We should all feel ashamed about the way we treat Muslims, in the media, in our politics, and on our streets. We do not treat Muslims with the tolerance, decency and fairness that we often like to boast is the British way. We urgently need to change our public culture.
Echoing Oborne's comparison of the plight of British Muslims with the Jews of yesteryear, Dewsbury MP Shahid Malik, whose constituency in West Yorkshire was home to 7/7 suicide bomber Mohammad Siddique Khan, suggested that many Muslims feel "under siege". Speaking in an interview for a C4 Dispatches program to be broadcast this coming Monday, Malik said:
I don't mean to equate that with the Holocaust but in the way that it was legitimate almost - and still is in some parts - to target Jews, many Muslims would say that we feel the exact same way.
Somehow there's a message out there that it's OK to target people as long as it's Muslims.
And you don't have to worry about the facts, and people will turn a blind eye.
Malik, who also told how his car was firebombed, a car drove at him in a petrol station and said he receives regular hate mail, called for action to be taken to help Muslims feel accepted in society.
It is critical we ensure that Britain's near two million Muslims have a sense of belonging and feel accepted, first and foremost because it is their right as British citizens, but secondly because it is vital in the fight against violent extremism in the name of Islam.
With some 2,000 people under surveillance because of the possibility that they might engage in terrorism the threat of an attack is a very real one and Muslims in communities up and down the country become indispensable in the fight against terrorism.
Yet there is no doubt that many Muslims feel under siege in the media and in society and this siege mentality feeds into a wider victim narrative.

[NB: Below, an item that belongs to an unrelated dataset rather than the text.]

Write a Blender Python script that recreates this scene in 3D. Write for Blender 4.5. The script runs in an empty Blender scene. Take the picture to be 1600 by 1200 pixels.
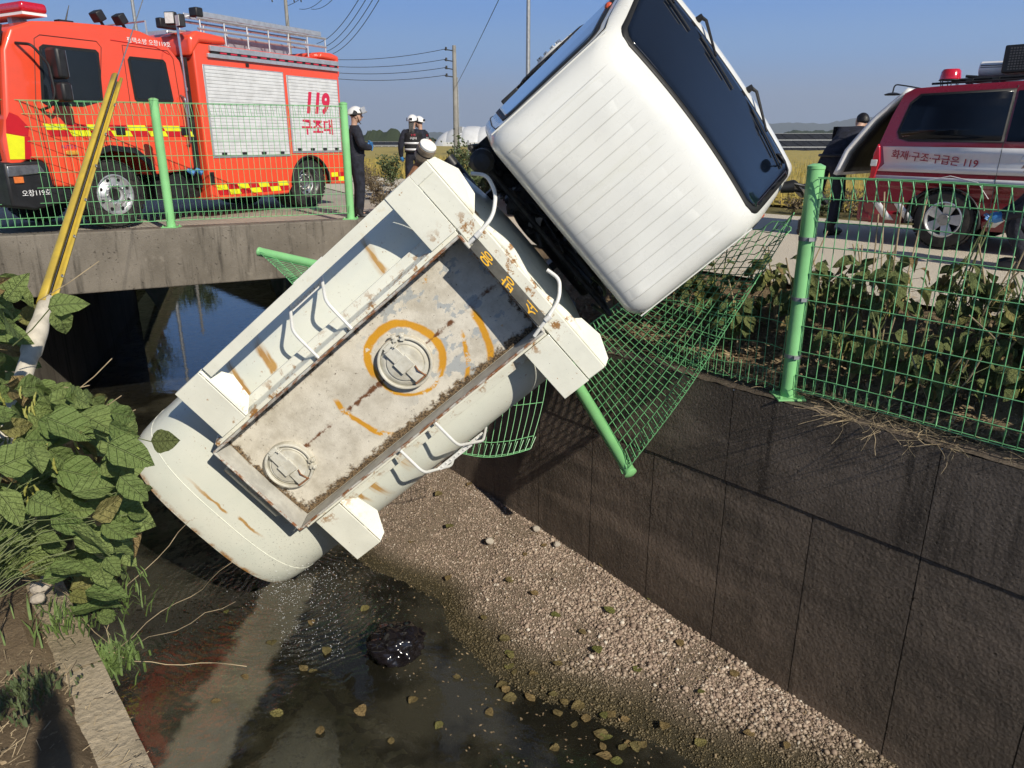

Malik added that the apparent persecution made it more difficult for people in positions of responsibility to persuade people to challenge the "small minority of extremists who call themselves Muslims".
Mothers and sons, friends and lovers, good and bad -- Muslims are individual human beings just like the rest of us. As ever in the history of our planet, it is those who seek to control our thoughts and actions who find it most convenient to whip up fear of 'the other'.
Aung San Suu Kyi, the pro-democracy activist who has been either in prison or under house arrest since 1989 when her party won elections in Burma and the military junta responded by detaining her, once memorably said: "Fear is not the natural state of civilized man." As our thoughts naturally return to those dreadful events in London three years ago, let us hope that the voices of civilised men -- Muslim, Christian, of other faiths and none -- are those that we hear and act upon.




1 comments:
The Runnymede Trust's definition of Islamophobia is self-loathing, disingenuous horse manure, I am afraid.
We have to get away from identity politics. Malik digs it in.
The last two paragraphs are on the money, though.